What you have to do: Copy out exactly the lines from the first line of the material below through the line containing "(.86, .92, 1))", and nothing beyond them.

Material provided:
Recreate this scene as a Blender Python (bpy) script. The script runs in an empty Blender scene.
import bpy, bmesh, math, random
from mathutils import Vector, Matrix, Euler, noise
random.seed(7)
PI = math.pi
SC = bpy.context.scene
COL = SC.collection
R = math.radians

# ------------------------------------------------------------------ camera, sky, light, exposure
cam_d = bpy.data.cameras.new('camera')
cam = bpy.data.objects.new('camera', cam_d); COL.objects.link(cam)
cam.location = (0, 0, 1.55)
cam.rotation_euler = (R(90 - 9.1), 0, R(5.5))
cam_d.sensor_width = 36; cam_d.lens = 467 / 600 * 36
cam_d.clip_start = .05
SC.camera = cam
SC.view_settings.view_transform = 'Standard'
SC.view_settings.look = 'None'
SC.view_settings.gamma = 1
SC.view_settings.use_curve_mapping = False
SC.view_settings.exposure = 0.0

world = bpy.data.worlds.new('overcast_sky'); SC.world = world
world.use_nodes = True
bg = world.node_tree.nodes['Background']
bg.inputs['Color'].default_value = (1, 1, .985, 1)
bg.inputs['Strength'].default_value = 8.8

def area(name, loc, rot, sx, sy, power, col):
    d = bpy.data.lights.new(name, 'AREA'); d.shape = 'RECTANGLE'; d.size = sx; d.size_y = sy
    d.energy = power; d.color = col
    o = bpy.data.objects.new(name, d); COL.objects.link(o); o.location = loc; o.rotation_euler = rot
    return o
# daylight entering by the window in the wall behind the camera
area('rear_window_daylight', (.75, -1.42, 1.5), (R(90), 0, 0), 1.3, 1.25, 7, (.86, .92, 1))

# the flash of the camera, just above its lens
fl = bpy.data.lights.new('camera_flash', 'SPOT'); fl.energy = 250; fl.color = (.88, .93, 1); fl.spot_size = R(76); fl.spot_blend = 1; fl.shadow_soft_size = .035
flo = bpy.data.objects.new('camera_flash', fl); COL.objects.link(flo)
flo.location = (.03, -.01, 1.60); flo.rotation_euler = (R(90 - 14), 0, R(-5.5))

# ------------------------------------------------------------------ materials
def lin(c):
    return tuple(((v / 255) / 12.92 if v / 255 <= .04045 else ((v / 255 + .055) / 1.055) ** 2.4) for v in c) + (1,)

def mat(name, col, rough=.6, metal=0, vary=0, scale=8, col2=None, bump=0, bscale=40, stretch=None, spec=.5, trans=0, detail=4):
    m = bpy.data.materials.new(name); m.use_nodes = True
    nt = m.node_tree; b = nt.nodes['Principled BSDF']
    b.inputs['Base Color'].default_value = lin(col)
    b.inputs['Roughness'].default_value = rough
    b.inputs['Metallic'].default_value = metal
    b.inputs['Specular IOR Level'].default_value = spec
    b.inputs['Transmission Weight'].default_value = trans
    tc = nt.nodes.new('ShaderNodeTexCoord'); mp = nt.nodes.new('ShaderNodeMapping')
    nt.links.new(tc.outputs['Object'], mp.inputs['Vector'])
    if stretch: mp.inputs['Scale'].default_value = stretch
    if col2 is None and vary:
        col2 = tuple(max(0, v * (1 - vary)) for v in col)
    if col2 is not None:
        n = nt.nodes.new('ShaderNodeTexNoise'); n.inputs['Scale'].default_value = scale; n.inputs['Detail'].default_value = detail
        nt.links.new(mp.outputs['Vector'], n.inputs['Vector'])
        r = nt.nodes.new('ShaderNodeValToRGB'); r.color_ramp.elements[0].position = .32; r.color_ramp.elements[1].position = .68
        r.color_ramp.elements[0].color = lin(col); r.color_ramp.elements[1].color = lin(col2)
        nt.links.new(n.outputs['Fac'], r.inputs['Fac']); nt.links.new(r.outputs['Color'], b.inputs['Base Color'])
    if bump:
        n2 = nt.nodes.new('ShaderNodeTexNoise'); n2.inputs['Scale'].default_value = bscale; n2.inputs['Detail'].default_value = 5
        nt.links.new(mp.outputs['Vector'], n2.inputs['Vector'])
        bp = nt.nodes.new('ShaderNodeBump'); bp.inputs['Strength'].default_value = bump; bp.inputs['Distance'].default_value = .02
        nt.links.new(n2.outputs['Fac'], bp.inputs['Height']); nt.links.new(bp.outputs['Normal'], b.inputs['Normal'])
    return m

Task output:
Recreate this scene as a Blender Python (bpy) script. The script runs in an empty Blender scene.
import bpy, bmesh, math, random
from mathutils import Vector, Matrix, Euler, noise
random.seed(7)
PI = math.pi
SC = bpy.context.scene
COL = SC.collection
R = math.radians

# ------------------------------------------------------------------ camera, sky, light, exposure
cam_d = bpy.data.cameras.new('camera')
cam = bpy.data.objects.new('camera', cam_d); COL.objects.link(cam)
cam.location = (0, 0, 1.55)
cam.rotation_euler = (R(90 - 9.1), 0, R(5.5))
cam_d.sensor_width = 36; cam_d.lens = 467 / 600 * 36
cam_d.clip_start = .05
SC.camera = cam
SC.view_settings.view_transform = 'Standard'
SC.view_settings.look = 'None'
SC.view_settings.gamma = 1
SC.view_settings.use_curve_mapping = False
SC.view_settings.exposure = 0.0

world = bpy.data.worlds.new('overcast_sky'); SC.world = world
world.use_nodes = True
bg = world.node_tree.nodes['Background']
bg.inputs['Color'].default_value = (1, 1, .985, 1)
bg.inputs['Strength'].default_value = 8.8

def area(name, loc, rot, sx, sy, power, col):
    d = bpy.data.lights.new(name, 'AREA'); d.shape = 'RECTANGLE'; d.size = sx; d.size_y = sy
    d.energy = power; d.color = col
    o = bpy.data.objects.new(name, d); COL.objects.link(o); o.location = loc; o.rotation_euler = rot
    return o
# daylight entering by the window in the wall behind the camera
area('rear_window_daylight', (.75, -1.42, 1.5), (R(90), 0, 0), 1.3, 1.25, 7, (.86, .92, 1))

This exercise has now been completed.